Cette exploration de la question du mal conduira, dans un second temps, à s'interroger sur les possibilités d'existence d'écrivains moralistes, dans la littérature moderne. Que la littérature s'attache en effet à penser les valeurs, à juger les actions et les motivations des hommes, cela est attesté depuis l'Antiquité et peut apparaître inhérent à sa vocation à manifester ou à produire le sens. Il y a pourtant quelque paradoxe à parler aujourd'hui de « moralistes modernes » - tant la notion de modernité semble contredire toute prétention à énoncer les valeurs collectives. On se rappelle le mot fameux de Gide selon lequel « on ne fait pas de bonne littérature avec des bons sentiments » - constat d'auteur qui fait écho à l'affirmation réitérée au fil des XIXe et XXe siècles d'une autonomie de la sphère esthétique, la littérature entendant se déployer à l'écart des prétentions au bien et au vrai et laissant ces questions aux savants, aux philosophes et aux religieux.
Pour autant la littérature moderne n'a cessé d'être sollicitée par l'interrogation sur les valeurs individuelles ou collectives, d'être hantée par l'exigence morale alors même que toute attitude moralisante était dénoncée comme une convention facile, et que se dérobaient, en même temps que la foi en les certitudes théologiques ou les postulats humanistes d'une nature guide, le socle ancien de l'expérience (cf.
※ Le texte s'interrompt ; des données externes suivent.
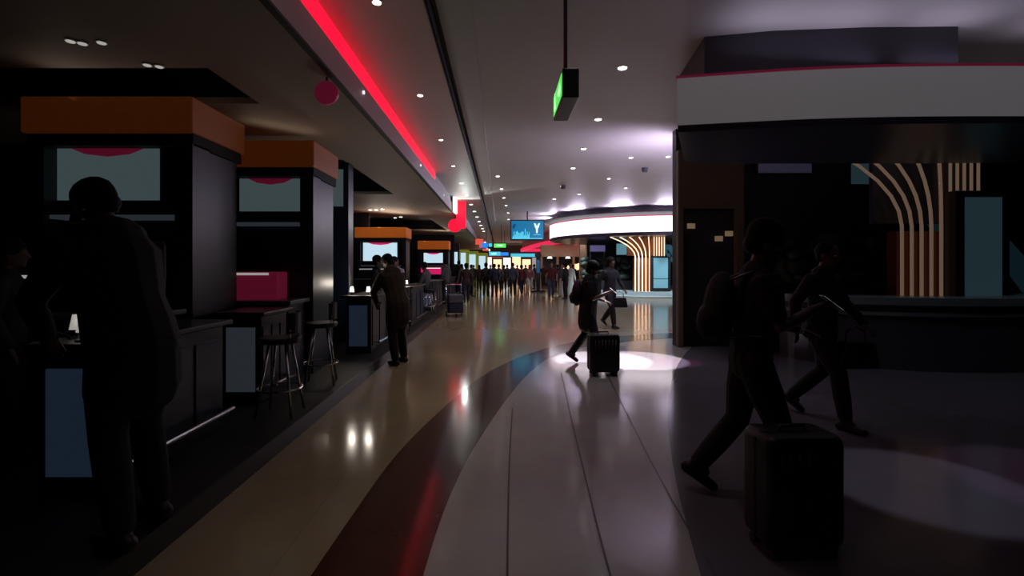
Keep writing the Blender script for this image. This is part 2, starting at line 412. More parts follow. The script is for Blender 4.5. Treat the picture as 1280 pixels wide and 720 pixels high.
# escalator truss at the right end
def escalator(x, y, sc, lab, m, z=0):
    t = thing('escalator', lab, 'escalator', (x, y, z))
    for k in range(2):
        b = B(); s = k*.9*sc
        polyxz(b, [(-.1*sc, 2.7*sc), (.25*sc, 2.7*sc), (2.2*sc, .55*sc), (2.2*sc, 0), (1.9*sc, 0)], s, s+.06*sc); obj('side_panel', b, m, t)
        b = B(); limb(b, [(-.2*sc, s+.03*sc, 3.0*sc), (.3*sc, s+.03*sc, 2.95*sc), (2.3*sc, s+.03*sc, .8*sc)], [.035*sc]*3, 8); obj('handrail', b, 'rubber', t)
    b = B()
    for i in range(10):
        X = (.35+i*.19)*sc; Z = (2.4-i*.21)*sc
        box(b, X, X+.19*sc, .08*sc, .88*sc, Z-.2*sc, Z)
    obj('steps', b, 'steel', t)
    return t
escalator(wx(833, 24.6), 24.6, .88, 'teal glass escalator side rising beside the pale blue totem', 'tealbeam', .34)
# dark planting and rock display inside the ring
t = thing('planter_display', 'dark planted display mound behind the person with the bag', 'planter', (6.2, 26.2, .34))
bx('trough', 'darkbody', (-1.7, .95, -.5, .7, 0, .5), t, .03)
b = B()
for k in range(42):
    a = random.uniform(-1.6, .9); z = random.uniform(.5, 1.7); ellip(b, (a, random.uniform(-.3,.5), z), (random.uniform(.15,.35),.22,random.uniform(.1,.25)), seg=8)
obj('foliage', b, 'leaf', t, smooth=True)
def wallscreen(x0, x1, Y, z0, z1, lab, m, cat='screen', frame='plastic', legs=None):
    t = thing('wall_screen', lab, cat, ((x0+x1)/2, Y, z0)); w = (x1-x0)/2
    bx('frame', frame, (-w, w, 0, .08, 0, z1-z0), t); bx('screen', m, (-w+.03, w-.03, -.012, .002, .03, z1-z0-.03), t)
    if legs:
        for s in (-1, 1): bx('support_post', frame, (s*(w-.06)-.03, s*(w-.06)+.03, .01, .07, -legs, 0), t)
    return t
Y = 27.6
wallscreen(wx(770, Y), wx(791, Y), Y, wz(319, Y), wz(304, Y), 'pale blue screen standing above the dark planted display', 'teal', legs=wz(319, Y)-.34)
Y = 27.4
wallscreen(wx(737, Y), wx(757, Y), Y, wz(315, Y), wz(306, Y), 'dim lavender screen beneath the left half of the ring canopy', 'lavender', legs=wz(315, Y)-.34)
b = B(); box(b, 5.6, 9.8, 30.8, 31.0, .34, 3.08); tag(obj('partition_screen', b, 'darkwall'), 'dark partition behind the planted display and ribbed column', 'partition')

# ------------------------------------------------------------------ near canopy, desk, ribs, totem at the right
arc = [(2.07, 5.62), (2.7, 5.5), (3.4, 5.38), (4.2, 5.30), (5.1, 5.27), (6.2, 5.28), (7.4, 5.36)]
back = [(7.8, 7.3), (5.5, 7.35), (3.4, 7.35), (2.75, 7.2)]
A = spline(arc, 6)
t = thing('curved_canopy', 'near curved canopy with dim grey light band hanging at the right', 'canopy', (0, 0, 3.2))
out = A + back
cxx = sum(p[0] for p in out)/len(out); cyy = sum(p[1] for p in out)/len(out)
inn = [(cxx+(p[0]-cxx)*.96, cyy+(p[1]-cyy)*.93) for p in out]
b = B(); ring_mesh(b, out, inn, .05, .60); obj('light_band', b, 'ring_dim', t)
b = B(); prism(b, [(cxx+(p[0]-cxx)*.995, cyy+(p[1]-cyy)*.99) for p in out], -.03, .05); obj('underside', b, 'underside', t)
b = B(); ring_mesh(b, [(cxx+(p[0]-cxx)*1.003, cyy+(p[1]-cyy)*1.01) for p in out], inn, .60, .63); obj('red_rim', b, 'magenta_dim', t)
b = B(); prism(b, [(2.45,5.75),(3.2,5.60),(4.2,5.52),(5.25,5.50),(5.35,6.9),(3.2,7.1),(2.6,7.0)], .60, 1.15); obj('upper_drum', b, 'disc', t)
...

G. Agambem) et la croyance en la validité de contenus transmissibles. L'institution des valeurs, dans ces conditions, court le risque de ne pouvoir se faire que dans le retrait de toute perspective fondatrice : elle est vouée aux aléas d'un relativisme historique et axiologique. Il s'agit d'une institution sans révélation (sauf pour ceux qui entendent se situer à contre-courant en assurant l'héritage théologique, ou pour ceux qu'anime une foi laïque), mais qui doit construire à mesure ses valeurs parmi les lambeaux des anciens discours philosophiques et religieux ou les suggestions des nouveaux savoirs (sciences humaines et psychanalyse en particulier), à travers une continuelle relation au contingent. L'activité moraliste devient alors exigence éthique - exigence dont les siècles modernes ont multiplié les formes, qu'il s'agisse d'inventer les valeurs d'un nouvel humanisme immergé dans le concret, pris dans l'urgence de l'Histoire (Gide, Sartre, Camus, Malraux), ou de trouver des solutions dans la solitude de l'expérience individuelle (ainsi les « hussards », Gide encore, Montherlant ou, tout différemment, Yourcenar, Cioran), ou encore de réinventer l'identité et la dignité de l'homme à travers et au-delà d'une expérience de l'inavouable - voire de la pure négativité - comme le firent par exemple ceux qui tentèrent de dire l'épreuve de la Shoah.

Programme d'activités

Un séminaire pluriannuel sur les « Puissances du mal dans la littérature des XIXe et XXe siècles », commencé en 2006 à l'occasion de la mise en place du LMD dans les deux universités partenaires, se poursuivra en 2007, au cours du premier semestre et sera prolongé par deux journées d'étude au début du second. Il sera ouvert aux étudiants de M2 et aux doctorants. Le principe adopté est celui de communications croisées sur le site bordelais et sur le site toulousain des chercheurs des deux équipes et des chercheurs invités dont il a paru opportun de solliciter la collaboration.
Ce séminaire sera prolongé par une colloque international sur « Les moralistes modernes » organisé à Belgrade en mai 2009, en partenariat avec les universités de Klagenfurt (Autriche) et de Belgrade (Serbie), avec le soutien de l'AUF.